Throughout the subsequent depression, war and the years of rebuilding of the modern industrial and business world this member-run and member-financed organization maintained its basic identity as a source of assistance to member consultants and small consulting companies as they served clients in the United States chemical manufacturing and chemical using industries. The structure and style of action continued to be adequate and did not need revision.

Things started to change in industry about 30 years ago. Chemical companies that had been based in New York grew and diversified and many of them moved their headquarters to other parts of the country. Significant growth of chemical industries in Europe and the Far East put pressure on American companies. Companies undertook mergers and acquisitions and shifted old patterns of business. They also diversified their product lines and ways of manufacture in the search for better profit performance.
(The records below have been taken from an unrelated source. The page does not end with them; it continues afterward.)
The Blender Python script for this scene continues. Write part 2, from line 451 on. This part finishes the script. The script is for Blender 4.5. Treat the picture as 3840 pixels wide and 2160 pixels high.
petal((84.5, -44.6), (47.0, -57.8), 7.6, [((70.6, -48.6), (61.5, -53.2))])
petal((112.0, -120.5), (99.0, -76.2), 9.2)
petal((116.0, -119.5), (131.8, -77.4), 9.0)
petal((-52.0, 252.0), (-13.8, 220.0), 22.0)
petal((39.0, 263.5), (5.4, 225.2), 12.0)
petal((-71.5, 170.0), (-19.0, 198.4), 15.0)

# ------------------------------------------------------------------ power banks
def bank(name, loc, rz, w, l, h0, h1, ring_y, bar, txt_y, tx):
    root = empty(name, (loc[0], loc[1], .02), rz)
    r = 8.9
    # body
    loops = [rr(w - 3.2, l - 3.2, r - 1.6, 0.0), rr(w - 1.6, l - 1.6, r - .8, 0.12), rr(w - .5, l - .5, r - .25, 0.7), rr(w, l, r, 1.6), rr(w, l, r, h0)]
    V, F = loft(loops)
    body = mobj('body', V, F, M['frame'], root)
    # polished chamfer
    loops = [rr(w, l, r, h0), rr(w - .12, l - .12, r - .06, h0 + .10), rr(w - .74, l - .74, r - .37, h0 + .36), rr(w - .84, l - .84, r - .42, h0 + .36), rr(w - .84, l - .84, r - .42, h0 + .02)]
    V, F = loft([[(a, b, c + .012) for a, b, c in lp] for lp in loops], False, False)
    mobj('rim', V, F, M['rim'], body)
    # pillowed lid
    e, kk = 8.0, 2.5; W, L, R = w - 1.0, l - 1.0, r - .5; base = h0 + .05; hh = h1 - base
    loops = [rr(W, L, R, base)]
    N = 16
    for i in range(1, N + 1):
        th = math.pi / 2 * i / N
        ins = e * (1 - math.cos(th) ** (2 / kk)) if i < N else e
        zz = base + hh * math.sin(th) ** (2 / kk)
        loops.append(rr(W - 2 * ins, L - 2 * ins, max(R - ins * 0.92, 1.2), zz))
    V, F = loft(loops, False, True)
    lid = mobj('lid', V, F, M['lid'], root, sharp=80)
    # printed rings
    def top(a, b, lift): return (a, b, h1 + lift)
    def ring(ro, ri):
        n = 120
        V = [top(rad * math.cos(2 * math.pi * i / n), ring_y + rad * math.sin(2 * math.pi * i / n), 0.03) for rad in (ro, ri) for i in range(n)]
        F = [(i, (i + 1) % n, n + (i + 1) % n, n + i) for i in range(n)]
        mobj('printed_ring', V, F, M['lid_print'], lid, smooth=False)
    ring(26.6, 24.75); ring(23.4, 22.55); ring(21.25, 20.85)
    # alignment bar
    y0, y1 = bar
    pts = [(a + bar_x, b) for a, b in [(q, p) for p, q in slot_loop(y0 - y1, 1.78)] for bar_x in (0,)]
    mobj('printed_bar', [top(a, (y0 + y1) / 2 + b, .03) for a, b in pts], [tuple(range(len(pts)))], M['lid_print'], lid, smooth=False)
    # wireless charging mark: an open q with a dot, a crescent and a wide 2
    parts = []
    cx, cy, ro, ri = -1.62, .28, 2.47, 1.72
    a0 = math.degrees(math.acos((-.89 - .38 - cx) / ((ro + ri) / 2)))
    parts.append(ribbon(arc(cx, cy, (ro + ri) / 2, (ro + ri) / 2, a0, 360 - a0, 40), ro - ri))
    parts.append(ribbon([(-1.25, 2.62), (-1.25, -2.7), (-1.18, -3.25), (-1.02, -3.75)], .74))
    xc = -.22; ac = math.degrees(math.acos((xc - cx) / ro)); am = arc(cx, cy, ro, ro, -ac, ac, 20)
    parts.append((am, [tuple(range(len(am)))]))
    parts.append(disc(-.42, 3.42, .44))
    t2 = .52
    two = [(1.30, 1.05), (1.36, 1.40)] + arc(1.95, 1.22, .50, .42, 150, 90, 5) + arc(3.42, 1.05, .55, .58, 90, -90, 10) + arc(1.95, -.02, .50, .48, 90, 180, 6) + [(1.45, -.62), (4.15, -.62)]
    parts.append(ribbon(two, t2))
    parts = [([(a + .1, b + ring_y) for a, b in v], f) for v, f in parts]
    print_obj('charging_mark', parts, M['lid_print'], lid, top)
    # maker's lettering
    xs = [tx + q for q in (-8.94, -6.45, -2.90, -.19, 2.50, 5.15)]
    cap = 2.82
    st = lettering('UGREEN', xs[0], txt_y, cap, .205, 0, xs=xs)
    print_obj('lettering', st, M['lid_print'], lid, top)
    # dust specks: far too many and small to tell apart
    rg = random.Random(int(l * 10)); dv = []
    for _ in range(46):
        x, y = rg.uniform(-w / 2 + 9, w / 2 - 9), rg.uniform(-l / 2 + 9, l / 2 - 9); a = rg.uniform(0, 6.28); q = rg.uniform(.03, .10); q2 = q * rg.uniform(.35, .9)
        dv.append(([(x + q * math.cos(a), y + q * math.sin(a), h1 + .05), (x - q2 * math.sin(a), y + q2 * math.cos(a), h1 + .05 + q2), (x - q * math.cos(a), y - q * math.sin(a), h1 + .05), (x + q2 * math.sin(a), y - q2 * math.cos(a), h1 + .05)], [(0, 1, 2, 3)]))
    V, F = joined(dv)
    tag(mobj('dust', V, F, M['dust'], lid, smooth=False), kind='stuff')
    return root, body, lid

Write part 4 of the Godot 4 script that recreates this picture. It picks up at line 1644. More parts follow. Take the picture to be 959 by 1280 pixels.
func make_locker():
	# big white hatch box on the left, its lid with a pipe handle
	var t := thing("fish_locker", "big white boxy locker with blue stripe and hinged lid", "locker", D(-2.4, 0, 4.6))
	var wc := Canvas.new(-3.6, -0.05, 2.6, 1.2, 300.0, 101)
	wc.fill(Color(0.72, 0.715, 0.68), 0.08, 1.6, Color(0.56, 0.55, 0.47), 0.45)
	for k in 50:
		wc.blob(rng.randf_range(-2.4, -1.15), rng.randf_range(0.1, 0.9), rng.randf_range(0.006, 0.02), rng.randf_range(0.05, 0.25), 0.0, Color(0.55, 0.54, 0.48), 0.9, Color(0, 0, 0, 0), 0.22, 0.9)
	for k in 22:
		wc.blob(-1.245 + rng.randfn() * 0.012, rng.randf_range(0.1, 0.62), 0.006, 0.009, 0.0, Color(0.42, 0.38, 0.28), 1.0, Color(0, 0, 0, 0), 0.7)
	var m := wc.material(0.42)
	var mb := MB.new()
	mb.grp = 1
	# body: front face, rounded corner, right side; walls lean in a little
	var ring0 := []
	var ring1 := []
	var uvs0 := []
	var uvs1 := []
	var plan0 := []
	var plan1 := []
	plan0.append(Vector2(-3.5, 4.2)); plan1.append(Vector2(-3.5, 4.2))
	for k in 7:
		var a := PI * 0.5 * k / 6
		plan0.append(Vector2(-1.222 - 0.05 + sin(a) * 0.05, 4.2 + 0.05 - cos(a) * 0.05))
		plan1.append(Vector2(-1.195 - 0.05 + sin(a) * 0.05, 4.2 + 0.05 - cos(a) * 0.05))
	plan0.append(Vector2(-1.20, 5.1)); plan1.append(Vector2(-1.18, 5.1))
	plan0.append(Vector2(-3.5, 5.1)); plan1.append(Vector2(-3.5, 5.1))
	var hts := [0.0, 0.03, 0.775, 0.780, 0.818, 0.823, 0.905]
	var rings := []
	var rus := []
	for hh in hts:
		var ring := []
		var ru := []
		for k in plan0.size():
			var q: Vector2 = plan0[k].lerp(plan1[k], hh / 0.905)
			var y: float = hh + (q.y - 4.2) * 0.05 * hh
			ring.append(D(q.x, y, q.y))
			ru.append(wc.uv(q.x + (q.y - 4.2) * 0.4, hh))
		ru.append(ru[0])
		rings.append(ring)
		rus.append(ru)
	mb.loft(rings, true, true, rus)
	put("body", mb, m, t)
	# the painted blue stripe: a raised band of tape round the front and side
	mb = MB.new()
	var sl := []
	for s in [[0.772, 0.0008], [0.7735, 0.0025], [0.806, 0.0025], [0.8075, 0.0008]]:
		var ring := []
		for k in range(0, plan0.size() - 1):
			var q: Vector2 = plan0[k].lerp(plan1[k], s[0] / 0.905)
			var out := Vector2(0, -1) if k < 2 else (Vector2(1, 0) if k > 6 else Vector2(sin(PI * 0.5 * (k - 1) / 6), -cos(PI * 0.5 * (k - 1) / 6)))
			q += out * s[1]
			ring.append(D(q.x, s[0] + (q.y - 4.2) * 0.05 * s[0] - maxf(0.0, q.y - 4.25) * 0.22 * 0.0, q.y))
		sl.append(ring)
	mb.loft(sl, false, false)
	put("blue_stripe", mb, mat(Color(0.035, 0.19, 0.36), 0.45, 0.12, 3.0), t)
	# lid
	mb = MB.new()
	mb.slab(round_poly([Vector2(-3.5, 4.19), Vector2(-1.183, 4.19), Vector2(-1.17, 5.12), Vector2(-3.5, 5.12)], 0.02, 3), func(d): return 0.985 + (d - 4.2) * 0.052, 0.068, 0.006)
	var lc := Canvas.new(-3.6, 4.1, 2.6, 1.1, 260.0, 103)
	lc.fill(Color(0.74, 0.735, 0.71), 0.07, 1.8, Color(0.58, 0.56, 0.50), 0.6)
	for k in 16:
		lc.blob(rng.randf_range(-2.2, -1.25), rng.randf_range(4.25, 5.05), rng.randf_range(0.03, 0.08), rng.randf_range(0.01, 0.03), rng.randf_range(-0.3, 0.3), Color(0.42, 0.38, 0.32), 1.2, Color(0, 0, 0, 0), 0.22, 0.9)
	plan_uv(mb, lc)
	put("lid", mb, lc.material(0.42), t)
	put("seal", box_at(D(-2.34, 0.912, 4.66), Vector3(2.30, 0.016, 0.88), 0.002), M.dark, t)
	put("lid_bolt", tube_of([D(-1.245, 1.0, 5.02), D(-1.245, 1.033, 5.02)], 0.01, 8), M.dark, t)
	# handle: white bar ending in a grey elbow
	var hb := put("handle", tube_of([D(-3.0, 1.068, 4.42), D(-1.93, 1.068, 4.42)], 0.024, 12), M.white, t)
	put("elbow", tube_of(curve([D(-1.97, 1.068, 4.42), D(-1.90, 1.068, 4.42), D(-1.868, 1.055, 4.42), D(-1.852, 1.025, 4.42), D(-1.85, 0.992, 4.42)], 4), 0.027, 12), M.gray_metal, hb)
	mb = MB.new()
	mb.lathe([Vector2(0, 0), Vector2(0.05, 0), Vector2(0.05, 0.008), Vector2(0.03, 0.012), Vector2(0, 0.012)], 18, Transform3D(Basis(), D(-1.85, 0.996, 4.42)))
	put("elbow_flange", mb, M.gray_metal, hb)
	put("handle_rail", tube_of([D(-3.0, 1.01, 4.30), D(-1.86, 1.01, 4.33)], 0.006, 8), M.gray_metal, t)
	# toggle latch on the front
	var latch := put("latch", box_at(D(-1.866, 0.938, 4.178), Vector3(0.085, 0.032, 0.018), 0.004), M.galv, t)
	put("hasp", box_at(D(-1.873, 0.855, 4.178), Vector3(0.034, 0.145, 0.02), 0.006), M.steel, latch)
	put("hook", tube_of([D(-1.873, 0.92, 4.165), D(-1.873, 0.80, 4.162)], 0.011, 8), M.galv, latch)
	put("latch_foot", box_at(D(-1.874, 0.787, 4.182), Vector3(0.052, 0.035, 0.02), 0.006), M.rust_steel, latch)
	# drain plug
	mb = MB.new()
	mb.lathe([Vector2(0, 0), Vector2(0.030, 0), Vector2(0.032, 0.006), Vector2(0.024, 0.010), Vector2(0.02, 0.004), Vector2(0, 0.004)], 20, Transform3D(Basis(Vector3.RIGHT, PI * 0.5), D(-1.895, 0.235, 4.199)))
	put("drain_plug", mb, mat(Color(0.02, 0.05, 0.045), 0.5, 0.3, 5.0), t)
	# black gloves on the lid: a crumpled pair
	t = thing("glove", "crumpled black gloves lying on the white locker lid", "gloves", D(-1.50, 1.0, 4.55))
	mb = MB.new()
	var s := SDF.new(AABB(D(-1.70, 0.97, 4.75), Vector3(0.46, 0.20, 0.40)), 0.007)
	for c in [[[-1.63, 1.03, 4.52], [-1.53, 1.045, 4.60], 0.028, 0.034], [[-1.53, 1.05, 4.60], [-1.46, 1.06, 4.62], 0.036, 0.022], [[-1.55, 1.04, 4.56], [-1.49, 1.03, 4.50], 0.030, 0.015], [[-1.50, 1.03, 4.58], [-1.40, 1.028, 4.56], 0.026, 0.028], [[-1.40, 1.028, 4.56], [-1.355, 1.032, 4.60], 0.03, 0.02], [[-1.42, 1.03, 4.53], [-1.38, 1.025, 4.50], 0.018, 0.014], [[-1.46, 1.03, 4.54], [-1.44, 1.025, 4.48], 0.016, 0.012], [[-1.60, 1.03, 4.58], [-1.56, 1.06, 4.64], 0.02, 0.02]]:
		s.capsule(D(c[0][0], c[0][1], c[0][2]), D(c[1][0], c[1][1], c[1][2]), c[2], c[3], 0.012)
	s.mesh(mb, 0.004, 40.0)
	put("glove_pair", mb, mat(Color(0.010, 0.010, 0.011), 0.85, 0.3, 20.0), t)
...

ACC&CE is in the process of doing the same thing. Profit for us is measured by the number of dues-paying members whose contributions allow us to have a professional Executive Secretary and office and a promotional effort that brings in requests for consultant referrals and, equally important, application for membership from new members. Our volunteer Council has been exploring the changes in our structure and operations that will insure a future that matches the new realities of the business world. A new by-line - Scientific, Engineering, Business & Management Consultants - now appears under the association's name at the top of every issue of this newsletter. This is the first on many such changes. All our communications will now include that by-line. It proclaims a broader field of clients for our member consultants. This change opens up a broader scope of new member inclusiveness.

Take a close look in the member directory on our web page (www.chemconsult.org) at the credentials and competence of ACC&CE members and you will see that we provide consulting service in all the fields encompassed by the founding title plus the new by-line. Applicants for membership will still be subjected to the close scrutiny of their credentials and references to assure the traditional quality and capability of member consultants and the reputation of ACC&CE.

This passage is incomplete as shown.